─── LISTING

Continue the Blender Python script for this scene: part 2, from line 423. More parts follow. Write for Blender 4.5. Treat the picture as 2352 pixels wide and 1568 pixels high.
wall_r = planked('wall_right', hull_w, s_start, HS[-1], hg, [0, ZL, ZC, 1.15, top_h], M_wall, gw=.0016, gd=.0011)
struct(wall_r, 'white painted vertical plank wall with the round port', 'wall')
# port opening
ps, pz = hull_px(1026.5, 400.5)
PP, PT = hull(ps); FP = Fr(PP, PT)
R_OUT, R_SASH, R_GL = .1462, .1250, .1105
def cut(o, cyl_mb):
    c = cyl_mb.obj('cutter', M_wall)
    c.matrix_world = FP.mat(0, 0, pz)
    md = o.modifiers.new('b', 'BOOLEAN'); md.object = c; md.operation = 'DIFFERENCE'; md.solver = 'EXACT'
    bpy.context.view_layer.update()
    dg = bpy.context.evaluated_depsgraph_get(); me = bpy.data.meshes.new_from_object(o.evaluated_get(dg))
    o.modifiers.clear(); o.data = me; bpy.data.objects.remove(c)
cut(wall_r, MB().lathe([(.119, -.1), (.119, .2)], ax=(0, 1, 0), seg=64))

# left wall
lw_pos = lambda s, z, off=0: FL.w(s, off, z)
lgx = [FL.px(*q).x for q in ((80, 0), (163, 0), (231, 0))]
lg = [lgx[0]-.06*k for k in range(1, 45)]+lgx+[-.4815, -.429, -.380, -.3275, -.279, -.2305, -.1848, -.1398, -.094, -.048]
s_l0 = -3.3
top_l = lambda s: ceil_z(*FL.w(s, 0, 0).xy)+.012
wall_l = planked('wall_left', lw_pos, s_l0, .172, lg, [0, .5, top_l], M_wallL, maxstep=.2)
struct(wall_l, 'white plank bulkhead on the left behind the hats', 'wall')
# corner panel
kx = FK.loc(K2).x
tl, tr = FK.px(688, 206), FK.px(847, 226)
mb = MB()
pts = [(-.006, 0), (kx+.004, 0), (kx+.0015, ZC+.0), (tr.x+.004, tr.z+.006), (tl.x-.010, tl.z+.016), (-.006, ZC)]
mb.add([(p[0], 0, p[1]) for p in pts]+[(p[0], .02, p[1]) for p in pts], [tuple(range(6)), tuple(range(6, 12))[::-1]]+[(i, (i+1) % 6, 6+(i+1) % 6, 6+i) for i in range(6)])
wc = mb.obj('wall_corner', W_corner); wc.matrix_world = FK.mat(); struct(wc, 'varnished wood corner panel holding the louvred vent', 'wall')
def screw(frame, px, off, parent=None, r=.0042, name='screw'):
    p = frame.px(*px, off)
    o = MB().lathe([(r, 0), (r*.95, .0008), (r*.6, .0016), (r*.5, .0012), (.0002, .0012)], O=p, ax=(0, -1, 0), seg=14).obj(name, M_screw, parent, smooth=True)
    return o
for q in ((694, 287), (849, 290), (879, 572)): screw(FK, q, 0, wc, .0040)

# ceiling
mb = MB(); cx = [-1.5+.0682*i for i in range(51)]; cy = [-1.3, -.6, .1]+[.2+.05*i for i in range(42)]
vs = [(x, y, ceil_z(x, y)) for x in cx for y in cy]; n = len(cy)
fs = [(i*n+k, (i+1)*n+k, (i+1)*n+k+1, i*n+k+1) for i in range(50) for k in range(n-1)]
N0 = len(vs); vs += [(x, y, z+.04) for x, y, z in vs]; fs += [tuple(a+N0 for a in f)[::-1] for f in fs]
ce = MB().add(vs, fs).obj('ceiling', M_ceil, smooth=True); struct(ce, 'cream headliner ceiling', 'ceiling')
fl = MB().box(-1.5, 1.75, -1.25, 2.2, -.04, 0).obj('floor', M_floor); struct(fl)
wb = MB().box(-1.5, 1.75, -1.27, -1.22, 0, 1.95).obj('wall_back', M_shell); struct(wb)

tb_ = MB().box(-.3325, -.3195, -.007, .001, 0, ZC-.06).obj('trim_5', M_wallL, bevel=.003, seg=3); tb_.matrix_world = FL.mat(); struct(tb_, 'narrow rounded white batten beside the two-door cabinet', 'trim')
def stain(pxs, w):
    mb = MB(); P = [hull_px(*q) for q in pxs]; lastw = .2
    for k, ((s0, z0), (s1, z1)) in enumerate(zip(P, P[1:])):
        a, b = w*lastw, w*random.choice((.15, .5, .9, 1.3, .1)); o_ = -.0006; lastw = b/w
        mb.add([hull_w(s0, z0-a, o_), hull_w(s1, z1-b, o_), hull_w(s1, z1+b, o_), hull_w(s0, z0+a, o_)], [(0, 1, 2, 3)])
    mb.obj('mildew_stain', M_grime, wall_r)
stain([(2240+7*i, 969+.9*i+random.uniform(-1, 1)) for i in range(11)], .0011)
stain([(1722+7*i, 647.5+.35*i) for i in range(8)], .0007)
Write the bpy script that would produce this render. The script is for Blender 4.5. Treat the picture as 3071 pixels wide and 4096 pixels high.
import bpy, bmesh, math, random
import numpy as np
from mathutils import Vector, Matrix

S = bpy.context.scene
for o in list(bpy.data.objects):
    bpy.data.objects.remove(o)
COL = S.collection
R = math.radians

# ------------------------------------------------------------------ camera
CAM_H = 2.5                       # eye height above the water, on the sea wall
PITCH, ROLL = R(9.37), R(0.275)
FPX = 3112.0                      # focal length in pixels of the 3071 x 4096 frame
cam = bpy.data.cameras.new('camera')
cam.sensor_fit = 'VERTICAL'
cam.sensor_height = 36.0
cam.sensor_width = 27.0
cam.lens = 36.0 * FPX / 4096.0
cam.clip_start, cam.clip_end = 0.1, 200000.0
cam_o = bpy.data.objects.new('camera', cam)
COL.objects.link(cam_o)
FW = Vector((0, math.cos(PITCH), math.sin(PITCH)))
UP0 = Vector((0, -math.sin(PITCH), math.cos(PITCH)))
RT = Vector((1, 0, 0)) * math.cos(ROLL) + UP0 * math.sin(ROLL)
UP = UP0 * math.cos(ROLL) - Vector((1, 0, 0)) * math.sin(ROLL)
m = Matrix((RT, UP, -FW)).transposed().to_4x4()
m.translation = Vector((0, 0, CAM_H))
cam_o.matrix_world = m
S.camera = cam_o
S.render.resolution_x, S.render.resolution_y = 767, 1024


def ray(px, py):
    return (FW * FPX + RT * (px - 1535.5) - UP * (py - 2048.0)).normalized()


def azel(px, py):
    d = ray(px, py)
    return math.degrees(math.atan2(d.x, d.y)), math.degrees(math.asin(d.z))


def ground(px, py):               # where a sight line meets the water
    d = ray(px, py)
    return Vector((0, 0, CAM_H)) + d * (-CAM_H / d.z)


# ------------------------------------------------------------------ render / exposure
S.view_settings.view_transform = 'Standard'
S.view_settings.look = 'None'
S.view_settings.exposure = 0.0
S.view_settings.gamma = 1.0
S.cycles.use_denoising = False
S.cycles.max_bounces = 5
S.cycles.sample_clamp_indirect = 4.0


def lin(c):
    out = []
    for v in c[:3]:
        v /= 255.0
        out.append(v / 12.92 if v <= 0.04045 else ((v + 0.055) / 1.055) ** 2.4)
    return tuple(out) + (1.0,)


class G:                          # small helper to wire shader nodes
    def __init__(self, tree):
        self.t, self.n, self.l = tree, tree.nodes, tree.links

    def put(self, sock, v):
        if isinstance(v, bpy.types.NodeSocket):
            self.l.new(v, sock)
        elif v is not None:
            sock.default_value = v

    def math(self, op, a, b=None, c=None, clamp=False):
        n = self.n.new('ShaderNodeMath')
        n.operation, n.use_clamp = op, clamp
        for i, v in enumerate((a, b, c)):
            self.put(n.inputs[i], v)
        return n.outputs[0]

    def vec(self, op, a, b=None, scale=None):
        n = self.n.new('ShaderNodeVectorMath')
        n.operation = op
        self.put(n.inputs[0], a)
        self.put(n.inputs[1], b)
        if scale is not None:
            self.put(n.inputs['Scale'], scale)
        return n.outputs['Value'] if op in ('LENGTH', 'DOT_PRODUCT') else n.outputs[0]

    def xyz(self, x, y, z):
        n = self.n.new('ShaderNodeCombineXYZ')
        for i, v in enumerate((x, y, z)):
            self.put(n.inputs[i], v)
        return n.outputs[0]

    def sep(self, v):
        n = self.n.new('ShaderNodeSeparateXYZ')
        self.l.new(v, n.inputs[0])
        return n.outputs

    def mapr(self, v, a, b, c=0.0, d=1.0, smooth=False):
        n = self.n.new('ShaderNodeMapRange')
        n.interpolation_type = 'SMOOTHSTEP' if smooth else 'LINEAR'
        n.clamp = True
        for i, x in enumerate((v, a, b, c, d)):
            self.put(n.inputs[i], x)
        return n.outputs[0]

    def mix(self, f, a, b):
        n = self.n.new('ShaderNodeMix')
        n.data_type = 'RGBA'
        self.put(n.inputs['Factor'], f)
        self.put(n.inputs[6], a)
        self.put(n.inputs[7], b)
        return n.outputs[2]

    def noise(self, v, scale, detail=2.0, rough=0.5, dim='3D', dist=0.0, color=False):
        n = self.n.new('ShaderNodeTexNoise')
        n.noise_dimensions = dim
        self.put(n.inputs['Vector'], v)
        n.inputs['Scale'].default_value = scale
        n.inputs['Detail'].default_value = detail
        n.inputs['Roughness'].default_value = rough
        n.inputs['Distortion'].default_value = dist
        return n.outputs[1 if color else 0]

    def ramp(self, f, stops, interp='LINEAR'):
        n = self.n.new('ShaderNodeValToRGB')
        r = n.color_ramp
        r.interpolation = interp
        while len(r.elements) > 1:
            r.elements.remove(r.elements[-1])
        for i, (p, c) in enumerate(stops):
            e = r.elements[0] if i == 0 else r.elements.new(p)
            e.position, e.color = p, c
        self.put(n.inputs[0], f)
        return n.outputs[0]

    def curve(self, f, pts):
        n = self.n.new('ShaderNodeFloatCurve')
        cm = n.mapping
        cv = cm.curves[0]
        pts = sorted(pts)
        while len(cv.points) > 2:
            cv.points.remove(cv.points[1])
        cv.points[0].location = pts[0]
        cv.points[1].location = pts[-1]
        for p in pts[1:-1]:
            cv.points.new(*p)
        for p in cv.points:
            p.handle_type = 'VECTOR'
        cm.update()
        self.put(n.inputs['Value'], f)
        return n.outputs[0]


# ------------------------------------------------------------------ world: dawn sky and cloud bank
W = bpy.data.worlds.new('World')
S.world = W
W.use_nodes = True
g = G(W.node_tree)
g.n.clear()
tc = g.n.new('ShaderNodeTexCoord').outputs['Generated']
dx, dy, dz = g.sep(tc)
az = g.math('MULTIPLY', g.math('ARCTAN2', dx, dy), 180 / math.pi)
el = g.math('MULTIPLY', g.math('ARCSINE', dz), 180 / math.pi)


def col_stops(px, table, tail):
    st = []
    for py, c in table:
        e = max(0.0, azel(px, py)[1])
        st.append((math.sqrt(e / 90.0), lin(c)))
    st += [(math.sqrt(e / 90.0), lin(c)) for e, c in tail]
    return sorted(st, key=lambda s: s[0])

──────

_REQUEST:_ Starting with the line with "Write the bpy" and ending with the line with "R = math.radians", extract every line exactly and nothing outside that span.

_REPLY TO THE TASK:_
Write the bpy script that would produce this render. The script is for Blender 4.5. Treat the picture as 3071 pixels wide and 4096 pixels high.
import bpy, bmesh, math, random
import numpy as np
from mathutils import Vector, Matrix

S = bpy.context.scene
for o in list(bpy.data.objects):
    bpy.data.objects.remove(o)
COL = S.collection
R = math.radians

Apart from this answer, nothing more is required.